Current position
Moritz Feichtinger is principal investigator of the SNSF-founded research project “Computing the Social”, situated at the University of Basel’s History Department. The project investigates computer and database systems developed and operated by the US army during the war for South Vietnam for the purpose of population control and anti-guerilla warfare.

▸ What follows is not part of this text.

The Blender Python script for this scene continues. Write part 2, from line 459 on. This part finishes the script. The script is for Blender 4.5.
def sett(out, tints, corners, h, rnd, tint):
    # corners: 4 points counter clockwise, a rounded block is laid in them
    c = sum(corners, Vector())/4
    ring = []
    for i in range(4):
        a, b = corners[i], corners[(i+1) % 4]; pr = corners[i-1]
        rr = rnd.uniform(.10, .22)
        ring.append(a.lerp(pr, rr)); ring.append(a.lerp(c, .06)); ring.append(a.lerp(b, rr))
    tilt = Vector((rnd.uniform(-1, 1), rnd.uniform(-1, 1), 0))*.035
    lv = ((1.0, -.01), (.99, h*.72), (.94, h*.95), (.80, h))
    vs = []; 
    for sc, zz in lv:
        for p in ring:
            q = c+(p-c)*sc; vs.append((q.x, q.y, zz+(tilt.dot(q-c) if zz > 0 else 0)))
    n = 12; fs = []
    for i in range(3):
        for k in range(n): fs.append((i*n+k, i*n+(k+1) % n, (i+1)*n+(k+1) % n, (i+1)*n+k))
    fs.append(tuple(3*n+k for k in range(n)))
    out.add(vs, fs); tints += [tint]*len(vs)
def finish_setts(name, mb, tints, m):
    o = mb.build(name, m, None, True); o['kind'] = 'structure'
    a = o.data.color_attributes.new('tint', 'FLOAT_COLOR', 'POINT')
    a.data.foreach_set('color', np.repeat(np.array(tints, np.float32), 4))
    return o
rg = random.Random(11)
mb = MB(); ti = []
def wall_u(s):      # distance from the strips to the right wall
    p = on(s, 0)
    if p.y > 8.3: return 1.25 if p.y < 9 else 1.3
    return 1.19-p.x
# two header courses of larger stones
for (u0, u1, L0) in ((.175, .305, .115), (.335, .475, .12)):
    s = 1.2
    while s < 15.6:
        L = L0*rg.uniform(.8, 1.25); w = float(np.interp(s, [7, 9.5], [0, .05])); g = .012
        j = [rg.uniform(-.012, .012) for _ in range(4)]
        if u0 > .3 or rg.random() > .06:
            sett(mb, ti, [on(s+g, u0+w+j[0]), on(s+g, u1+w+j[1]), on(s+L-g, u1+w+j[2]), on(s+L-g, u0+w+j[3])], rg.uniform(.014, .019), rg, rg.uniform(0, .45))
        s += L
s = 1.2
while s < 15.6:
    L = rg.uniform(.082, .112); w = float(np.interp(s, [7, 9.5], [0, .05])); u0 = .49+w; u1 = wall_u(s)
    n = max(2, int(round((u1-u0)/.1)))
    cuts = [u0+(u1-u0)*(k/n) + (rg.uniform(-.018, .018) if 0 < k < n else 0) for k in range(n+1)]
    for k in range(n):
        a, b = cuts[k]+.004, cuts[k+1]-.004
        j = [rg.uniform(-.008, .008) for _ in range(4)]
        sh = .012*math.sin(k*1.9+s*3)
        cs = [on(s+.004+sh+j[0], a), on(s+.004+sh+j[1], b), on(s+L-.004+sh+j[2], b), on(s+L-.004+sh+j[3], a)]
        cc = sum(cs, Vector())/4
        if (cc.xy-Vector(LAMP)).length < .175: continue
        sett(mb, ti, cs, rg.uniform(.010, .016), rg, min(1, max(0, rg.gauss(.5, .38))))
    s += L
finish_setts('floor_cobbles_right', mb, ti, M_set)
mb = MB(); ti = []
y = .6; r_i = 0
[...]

To analyse these early digital systems and obsolete data formats, the research employs experimental approaches from digital forensics, media archaeology, and data science.
Research
After the PhD-project in the field of the history of decolonization and violence, Feichtinger’s research is focused on the history of information technology, computational research methods, and the analysis and preservation of “born digital” objects.
Teaching
Moritz Feichtinger has taught courses at Universities in Basel, Bern, Lausanne and Zürich, spanning a wide range of topics from the fields of contemporary and global history, colonial history, computational methods, and theory of history.
Outreach
Moritz Feichtinger has served as scientific consultant and reviewer for numerous public institutions in the areas of digital preservation, digital research methods and their implementation in academic education, and open science.
Work experience
Feichtinger has gained experience in the field of digital humanities and digital history as researcher and lecturer at University of Lausanne’s Department of Language and Information Sciences (SLI), and as the coordinator of the University of Zürich’s Digital History Lab. Prior to that, he worked as postdoctoral researcher and lecturer for global and contemporary history at the University of Berne.
Educational background
Moritz Feichtinger studied History, History of Science and Technology, and Philosophy in Berlin from 2002 to 2009. In 2016, he earned a PhD from the University of Bern with a dissertation on population control and forced relocation during the violent decolonization in Algeria and Kenya (supervised by Prof. Dr. Christian Gerlach and Prof. Dr. Martin Thomas).